(3D scene scripts)
-------------------------

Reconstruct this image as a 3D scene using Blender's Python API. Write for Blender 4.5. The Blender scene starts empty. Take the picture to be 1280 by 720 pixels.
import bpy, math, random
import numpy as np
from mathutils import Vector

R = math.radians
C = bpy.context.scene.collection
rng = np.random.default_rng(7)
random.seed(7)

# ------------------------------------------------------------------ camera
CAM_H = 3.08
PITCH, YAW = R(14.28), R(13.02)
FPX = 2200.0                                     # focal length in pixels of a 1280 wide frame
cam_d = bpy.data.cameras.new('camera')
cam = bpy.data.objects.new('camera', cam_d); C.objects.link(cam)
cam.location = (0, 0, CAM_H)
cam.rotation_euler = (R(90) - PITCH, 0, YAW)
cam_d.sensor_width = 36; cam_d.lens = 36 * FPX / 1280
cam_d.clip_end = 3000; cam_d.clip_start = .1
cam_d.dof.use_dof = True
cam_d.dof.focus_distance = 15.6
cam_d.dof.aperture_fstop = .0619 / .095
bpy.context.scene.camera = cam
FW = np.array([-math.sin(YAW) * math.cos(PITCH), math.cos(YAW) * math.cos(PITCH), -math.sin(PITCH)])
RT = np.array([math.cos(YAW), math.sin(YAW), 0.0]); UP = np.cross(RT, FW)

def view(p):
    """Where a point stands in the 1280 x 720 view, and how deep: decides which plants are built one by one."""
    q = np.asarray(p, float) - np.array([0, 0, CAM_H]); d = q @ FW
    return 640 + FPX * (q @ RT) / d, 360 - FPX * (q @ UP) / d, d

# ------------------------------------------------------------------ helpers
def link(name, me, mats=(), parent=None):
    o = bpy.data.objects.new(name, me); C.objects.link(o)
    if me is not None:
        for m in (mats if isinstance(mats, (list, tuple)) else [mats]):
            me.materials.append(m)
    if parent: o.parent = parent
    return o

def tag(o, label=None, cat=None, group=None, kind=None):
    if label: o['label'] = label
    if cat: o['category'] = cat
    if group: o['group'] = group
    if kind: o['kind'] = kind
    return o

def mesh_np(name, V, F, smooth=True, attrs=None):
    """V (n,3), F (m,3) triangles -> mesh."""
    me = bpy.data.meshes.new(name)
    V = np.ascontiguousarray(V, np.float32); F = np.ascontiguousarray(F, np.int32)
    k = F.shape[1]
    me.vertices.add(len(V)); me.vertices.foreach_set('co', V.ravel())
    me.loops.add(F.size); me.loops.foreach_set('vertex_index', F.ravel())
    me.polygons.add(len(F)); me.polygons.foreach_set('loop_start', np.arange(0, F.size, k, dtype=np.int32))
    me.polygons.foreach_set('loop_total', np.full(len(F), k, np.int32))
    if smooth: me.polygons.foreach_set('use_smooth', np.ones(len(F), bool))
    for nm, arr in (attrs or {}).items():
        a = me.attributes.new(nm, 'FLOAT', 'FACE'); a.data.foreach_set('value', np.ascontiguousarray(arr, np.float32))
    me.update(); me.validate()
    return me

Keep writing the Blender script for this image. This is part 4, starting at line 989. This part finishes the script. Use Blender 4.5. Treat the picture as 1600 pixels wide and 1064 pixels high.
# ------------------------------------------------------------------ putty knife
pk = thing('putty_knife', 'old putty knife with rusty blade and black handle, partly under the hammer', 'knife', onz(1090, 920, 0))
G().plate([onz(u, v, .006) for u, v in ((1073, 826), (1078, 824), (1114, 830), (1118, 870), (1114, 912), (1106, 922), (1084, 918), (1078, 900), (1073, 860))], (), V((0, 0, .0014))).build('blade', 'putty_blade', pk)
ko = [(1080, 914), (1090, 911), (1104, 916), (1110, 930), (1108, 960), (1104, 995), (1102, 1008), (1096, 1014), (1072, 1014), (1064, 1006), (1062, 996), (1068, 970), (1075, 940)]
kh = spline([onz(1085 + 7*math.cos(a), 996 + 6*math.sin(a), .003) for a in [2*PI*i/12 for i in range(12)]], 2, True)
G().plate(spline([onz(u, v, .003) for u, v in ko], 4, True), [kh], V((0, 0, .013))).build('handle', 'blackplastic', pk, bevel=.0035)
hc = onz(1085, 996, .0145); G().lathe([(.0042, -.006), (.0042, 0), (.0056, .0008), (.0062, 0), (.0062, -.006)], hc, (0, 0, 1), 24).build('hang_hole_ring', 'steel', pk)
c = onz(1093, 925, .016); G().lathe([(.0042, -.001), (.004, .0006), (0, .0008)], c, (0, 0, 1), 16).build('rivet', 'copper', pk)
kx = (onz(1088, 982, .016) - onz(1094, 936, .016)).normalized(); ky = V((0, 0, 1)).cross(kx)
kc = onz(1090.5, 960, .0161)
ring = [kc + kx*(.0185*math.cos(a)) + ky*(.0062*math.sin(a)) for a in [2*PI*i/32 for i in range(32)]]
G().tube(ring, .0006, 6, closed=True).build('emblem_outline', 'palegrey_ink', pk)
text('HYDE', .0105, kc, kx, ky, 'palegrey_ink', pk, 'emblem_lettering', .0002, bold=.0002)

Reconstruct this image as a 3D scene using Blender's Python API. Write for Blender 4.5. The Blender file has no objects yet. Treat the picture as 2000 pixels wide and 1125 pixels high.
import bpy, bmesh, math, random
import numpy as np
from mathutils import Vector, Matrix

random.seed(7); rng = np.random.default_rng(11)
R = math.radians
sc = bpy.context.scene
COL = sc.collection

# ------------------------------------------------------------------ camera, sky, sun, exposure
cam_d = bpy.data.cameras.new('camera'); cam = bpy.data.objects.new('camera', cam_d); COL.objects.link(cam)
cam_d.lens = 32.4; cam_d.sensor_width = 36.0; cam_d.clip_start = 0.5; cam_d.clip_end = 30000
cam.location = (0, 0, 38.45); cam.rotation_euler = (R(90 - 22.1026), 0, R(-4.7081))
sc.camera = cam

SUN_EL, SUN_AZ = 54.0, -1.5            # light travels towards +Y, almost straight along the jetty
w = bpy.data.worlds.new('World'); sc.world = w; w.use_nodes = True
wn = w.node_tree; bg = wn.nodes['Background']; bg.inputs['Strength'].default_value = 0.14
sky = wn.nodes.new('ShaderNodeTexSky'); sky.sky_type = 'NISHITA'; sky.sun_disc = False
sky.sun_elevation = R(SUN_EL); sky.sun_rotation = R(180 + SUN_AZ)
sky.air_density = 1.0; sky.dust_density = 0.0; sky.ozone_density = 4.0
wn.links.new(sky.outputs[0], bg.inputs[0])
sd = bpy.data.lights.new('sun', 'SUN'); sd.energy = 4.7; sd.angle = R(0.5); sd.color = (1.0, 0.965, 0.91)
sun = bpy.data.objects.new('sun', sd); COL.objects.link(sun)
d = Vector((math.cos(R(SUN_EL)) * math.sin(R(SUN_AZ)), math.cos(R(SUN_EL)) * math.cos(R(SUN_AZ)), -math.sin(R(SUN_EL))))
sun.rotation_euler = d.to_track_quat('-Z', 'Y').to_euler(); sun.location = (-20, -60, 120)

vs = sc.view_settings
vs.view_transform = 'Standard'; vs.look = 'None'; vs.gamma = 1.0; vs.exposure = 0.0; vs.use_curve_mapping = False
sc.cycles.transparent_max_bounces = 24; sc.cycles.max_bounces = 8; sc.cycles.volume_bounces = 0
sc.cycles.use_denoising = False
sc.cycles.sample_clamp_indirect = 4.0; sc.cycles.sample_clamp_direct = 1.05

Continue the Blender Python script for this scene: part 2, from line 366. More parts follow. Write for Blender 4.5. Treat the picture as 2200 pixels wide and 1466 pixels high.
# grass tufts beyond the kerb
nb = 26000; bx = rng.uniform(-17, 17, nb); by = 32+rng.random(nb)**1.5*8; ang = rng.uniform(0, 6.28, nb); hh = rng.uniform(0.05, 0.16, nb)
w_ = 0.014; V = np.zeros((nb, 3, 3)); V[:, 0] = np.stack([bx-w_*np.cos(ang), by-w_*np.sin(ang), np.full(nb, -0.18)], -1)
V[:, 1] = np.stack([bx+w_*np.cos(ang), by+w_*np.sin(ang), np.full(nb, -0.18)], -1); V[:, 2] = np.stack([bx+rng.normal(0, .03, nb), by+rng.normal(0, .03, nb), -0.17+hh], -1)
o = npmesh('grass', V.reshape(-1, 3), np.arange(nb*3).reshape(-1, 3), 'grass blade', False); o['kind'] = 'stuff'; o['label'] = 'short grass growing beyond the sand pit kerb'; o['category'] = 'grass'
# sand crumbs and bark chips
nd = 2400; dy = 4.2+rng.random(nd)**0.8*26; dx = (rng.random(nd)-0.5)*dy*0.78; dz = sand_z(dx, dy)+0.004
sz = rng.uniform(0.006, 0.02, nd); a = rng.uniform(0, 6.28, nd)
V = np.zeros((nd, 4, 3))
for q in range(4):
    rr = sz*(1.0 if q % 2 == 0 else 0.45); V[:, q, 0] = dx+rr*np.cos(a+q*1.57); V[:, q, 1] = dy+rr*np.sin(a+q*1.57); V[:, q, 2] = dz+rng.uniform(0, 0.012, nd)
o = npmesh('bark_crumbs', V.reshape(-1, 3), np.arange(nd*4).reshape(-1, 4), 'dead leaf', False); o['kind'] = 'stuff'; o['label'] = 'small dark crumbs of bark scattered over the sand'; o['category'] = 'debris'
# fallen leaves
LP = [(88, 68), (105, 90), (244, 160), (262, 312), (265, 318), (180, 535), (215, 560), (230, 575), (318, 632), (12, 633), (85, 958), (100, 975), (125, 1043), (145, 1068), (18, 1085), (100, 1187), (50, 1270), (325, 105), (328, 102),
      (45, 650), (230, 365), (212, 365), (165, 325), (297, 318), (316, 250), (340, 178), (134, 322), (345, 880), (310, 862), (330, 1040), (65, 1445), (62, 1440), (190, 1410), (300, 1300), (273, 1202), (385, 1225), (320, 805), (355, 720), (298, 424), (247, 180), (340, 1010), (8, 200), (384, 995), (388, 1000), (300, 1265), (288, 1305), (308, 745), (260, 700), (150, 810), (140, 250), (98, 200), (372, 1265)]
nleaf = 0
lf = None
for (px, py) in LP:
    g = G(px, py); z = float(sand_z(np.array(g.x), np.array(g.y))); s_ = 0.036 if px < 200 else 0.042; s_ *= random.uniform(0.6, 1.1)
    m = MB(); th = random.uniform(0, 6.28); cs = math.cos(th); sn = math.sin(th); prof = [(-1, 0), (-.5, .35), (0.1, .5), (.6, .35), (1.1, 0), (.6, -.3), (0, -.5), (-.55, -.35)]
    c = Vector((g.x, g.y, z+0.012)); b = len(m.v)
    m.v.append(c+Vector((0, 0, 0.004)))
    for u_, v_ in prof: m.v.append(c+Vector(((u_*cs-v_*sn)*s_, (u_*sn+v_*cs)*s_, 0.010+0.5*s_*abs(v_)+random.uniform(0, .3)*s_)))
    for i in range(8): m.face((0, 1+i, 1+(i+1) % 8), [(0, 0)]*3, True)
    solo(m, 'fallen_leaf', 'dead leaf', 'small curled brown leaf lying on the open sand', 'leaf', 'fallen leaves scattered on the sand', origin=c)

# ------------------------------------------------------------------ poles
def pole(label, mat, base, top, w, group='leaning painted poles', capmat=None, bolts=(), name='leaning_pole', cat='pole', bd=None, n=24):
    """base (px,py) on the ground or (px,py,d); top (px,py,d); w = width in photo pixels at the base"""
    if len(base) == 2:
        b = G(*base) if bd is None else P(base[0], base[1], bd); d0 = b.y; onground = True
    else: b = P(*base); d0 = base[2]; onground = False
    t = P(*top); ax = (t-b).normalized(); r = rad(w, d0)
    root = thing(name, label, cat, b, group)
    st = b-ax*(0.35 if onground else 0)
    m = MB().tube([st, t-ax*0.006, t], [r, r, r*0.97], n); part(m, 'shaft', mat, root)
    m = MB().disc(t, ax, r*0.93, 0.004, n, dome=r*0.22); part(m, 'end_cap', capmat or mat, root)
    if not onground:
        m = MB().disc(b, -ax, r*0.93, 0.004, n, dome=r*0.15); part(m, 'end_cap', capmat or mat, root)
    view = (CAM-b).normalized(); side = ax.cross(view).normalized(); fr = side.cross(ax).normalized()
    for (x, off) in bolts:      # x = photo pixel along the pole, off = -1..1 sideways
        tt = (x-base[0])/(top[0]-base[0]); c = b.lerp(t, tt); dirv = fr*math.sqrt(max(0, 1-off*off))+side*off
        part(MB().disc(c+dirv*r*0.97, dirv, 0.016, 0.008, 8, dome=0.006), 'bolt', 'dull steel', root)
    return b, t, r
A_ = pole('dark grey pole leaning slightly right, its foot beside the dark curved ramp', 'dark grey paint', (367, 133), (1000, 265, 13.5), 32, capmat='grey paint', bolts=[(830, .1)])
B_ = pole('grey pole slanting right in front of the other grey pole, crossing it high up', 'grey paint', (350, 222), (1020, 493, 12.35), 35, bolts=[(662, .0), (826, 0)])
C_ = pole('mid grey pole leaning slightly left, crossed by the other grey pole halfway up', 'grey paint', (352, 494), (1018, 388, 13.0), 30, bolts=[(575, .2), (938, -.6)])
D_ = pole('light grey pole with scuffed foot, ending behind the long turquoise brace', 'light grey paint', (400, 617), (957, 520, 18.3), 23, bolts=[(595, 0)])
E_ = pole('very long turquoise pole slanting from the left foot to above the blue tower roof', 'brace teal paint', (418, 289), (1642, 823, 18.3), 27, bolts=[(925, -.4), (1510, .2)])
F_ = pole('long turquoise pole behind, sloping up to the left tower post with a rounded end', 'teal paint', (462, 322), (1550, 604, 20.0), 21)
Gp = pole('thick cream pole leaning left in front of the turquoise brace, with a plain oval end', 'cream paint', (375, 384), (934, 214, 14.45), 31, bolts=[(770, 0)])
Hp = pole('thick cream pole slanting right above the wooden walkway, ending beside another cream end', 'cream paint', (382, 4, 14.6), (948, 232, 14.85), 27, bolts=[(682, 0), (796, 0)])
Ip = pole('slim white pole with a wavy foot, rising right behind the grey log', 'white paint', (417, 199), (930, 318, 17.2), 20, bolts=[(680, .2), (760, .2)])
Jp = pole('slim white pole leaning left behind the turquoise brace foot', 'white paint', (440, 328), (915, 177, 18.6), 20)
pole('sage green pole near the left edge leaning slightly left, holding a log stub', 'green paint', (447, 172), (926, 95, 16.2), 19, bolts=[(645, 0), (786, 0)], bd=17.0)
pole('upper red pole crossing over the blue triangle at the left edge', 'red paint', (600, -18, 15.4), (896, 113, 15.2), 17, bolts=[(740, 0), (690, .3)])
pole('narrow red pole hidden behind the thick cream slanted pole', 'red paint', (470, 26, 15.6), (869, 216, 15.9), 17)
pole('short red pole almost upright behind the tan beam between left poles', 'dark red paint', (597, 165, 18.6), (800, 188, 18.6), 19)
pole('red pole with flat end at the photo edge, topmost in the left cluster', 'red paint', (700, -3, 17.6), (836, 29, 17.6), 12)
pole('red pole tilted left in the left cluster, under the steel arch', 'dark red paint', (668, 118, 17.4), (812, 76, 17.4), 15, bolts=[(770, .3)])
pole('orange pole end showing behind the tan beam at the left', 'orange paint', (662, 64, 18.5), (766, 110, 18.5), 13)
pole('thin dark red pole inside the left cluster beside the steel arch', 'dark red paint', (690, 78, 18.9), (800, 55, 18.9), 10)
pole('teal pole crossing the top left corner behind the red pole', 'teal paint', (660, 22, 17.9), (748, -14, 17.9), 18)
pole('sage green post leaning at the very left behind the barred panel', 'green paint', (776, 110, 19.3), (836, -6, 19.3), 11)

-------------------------

Directions: In the listing above, please print only the lines from the first one to the line where "return 640 +" appears, exactly as written, both of those lines included.

Exercise solution:
Reconstruct this image as a 3D scene using Blender's Python API. Write for Blender 4.5. The Blender scene starts empty. Take the picture to be 1280 by 720 pixels.
import bpy, math, random
import numpy as np
from mathutils import Vector

R = math.radians
C = bpy.context.scene.collection
rng = np.random.default_rng(7)
random.seed(7)

# ------------------------------------------------------------------ camera
CAM_H = 3.08
PITCH, YAW = R(14.28), R(13.02)
FPX = 2200.0                                     # focal length in pixels of a 1280 wide frame
cam_d = bpy.data.cameras.new('camera')
cam = bpy.data.objects.new('camera', cam_d); C.objects.link(cam)
cam.location = (0, 0, CAM_H)
cam.rotation_euler = (R(90) - PITCH, 0, YAW)
cam_d.sensor_width = 36; cam_d.lens = 36 * FPX / 1280
cam_d.clip_end = 3000; cam_d.clip_start = .1
cam_d.dof.use_dof = True
cam_d.dof.focus_distance = 15.6
cam_d.dof.aperture_fstop = .0619 / .095
bpy.context.scene.camera = cam
FW = np.array([-math.sin(YAW) * math.cos(PITCH), math.cos(YAW) * math.cos(PITCH), -math.sin(PITCH)])
RT = np.array([math.cos(YAW), math.sin(YAW), 0.0]); UP = np.cross(RT, FW)

def view(p):
    """Where a point stands in the 1280 x 720 view, and how deep: decides which plants are built one by one."""
    q = np.asarray(p, float) - np.array([0, 0, CAM_H]); d = q @ FW
    return 640 + FPX * (q @ RT) / d, 360 - FPX * (q @ UP) / d, d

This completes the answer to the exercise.